For a month and a half photographers have struggled to get images that have really captured the devestation that the massive BP oil spill has caused. Mostly due to the fact that the spill occured 50 miles from the shore and any coastal areas it has reached have mostly been inaccessabile to vehicles.
The first image to really hit home on how damaging the effects of the spill have really been was taken by Associated Press photographer Charlie Riedel. Riedel, because of offical efforts to block media access, has like other journalists had to rely mostly on Government Press tours to gain access to affected areas. It was during one of these tours that Riedel broke off from the crowd and spotted a group of pelicans dreched in oil and began to shoot.

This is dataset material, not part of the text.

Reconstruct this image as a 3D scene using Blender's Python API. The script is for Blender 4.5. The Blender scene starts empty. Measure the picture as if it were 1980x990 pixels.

“It was on a barrier island off the Louisiana coast that was in the process of being rejuvenated,” Riedel says. “The governor put together the trip to look at several sites. It was me and a handful of TV reporters and cameramen. There were no other still photographers. On the surface, it looked like a mundane thing—basically bulldozers pushing sand around. When we landed, there was a significant amount of oil on the beach. The TV folks, as they do, clustered around the governor for a press conference. I looked up the the beach a few hundred feet, and there was an oiled pelican.”
Aircraft have been made to stay 3,000 feet above the site, making aerial photography difficult, beaches and marshes have been closed off and clean up teams have been told not to communicate with the media. Finally, however, it looks like the effects of the disaster that BP and the authorites have tried to keep out of the public's attention is quite literally hitting home.